Neroth / gnome-shell-extension-weather

A simple extension for displaying weather informations from several cities in GNOME Shell
GNU General Public License v3.0
138 stars 143 forks source link

Not finding cities #168

Closed mightymouse2045 closed 10 years ago

mightymouse2045 commented 10 years ago

Hi,

Seeing as this is based on the Norwegian Meteorological Institute, why can I find certain cities on their site but can't find them when searching location in the extension?

From what I can see it isn't searching yr.no for cities. It gets the weather from that provider, but it appears that it is using gweather to search locations....?

I could be wrong but either way it's not working as it should.

Also how difficult would it be to change the provider from yr.no to a local provider that provides more specific information for my location? namely weather.com.ph

Could you possibly help me to customise it so I could do that?

mightymouse2045 commented 10 years ago

I rebuilt libgweather and added in the city and coordinates for Cabanatuan City, and it's working fine now. Perhaps you should look at using the API of yr.no directly rather than relying on libgweather for city searches etc.

libgweather is only up-to-date as they release new versions, and only if people update their install of libgweather, and cities are only updated if people from around the world open a bug request to add a new city, and if that city is confirmed to have over 200,000 people will it be included.... So basically it's not a very accurate method of obtaining the city locations at all.

Weather stations are all around the world regardless of whether or not the city or location has more than 200,000 people.

You'd be much better off getting the locations from yr.no which is much more comprehensive and is dynamically updated etc

svu commented 10 years ago

Do I understand it right that earlier versions did not use libgweather? If it is so broken (and lacks a lot of cities) - perhaps its usage could be made optional? Before, I was able to find Tralee, Ireland - now it is not there...

mightymouse2045 commented 10 years ago

I am still waiting on replies to my first two messages :S It's a nice extension, I just wish he's use an API direct from a weather site rather than libgweather - because it's next to useless with libgweather unfortunately

ferdnyc commented 10 years ago

Earlier versions of the extension by previous authors used hand-rolled data-retrieval code against other weather services, but they were written for previous versions of Gnome Shell (not 3.8 / 3.10 compatible) and lacked functionality that Neroth brought into the extension with the gnome-weather port. (City lookup, for one thing — previous generations required the user to enter their Location ID code into the settings, after manually looking it up elsewhere.) The forecast data was also more limited (today + 3 days, IIRC).

Regardless, that code is no longer part of the extension, so making libgweather optional today wouldn't solve anything — right now, if you turned off libgweather, you'd get no weather data.
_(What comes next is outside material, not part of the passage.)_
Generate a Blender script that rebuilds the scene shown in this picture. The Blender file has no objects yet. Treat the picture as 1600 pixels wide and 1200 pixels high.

To make it "optional", alternative code would first have to be written that pulls from other sources.

If libgweather is an absolute dealbreaker, this fork is the one debian has migrated to, it uses Yahoo Weather last I looked.

mightymouse2045 commented 10 years ago

Yeah I think it is for me at least. As I said I had to rebuild it, and edit the code to get my city available. It worked and provided weather data from yr.no accurately (as far as I could tell), but on a recent upgrade I lost that and have to rebuild it again. The weather info for the closest available city to mine is off by 5 deg celcius.

yr.no have an api interface into their service don't they? Why couldn't you reconfigure to use their API instead of libgweather? I like the idea of getting my weather from Norway :P During the last typhoon (yolanda), the one that wiped out the centre of the Philippines, the information from yr.no was very accurate and their satellite images were very accurate as well (it looked and felt to me that they were more up to date than local satellite images and services).

For now I am switching to the fork you suggested, which is using openweathermap.org services

ferdnyc commented 10 years ago

See the discussion of issue #136 (especially towards the end) for some of the reasoning on that.

I don't speak for Neroth or anyone else and don't want to put words in anyone's mouth, but I think one concern is that everyone has their own favorite data provider (with their own particular reasons to recommend it over the other choices), and constantly rewriting to pull from the service du jour seems (IMHO) like kind of a waste of resources.

(The fork I mentioned is now using openweathermap.org, this month — up until a month ago they were using Yahoo Weather. So, who knows? Stick with it and in a couple of months maybe they'll scrap all the openweathermap.org request code and rewrite it again to pull from yr.no!)

All of those services provide a network API for data requests, but to access any of them all of the local request- and data-handling code ends up being implemented in JavaScript in the extension. libgweather provides a local calling API implemented in C++, so the extension can stay leaner and avoid having to reinvent the wheel.

As it exists today the libgweather library has some massive shortcomings (for some locations), yeah... and those should absolutely be fixed. In libgweather.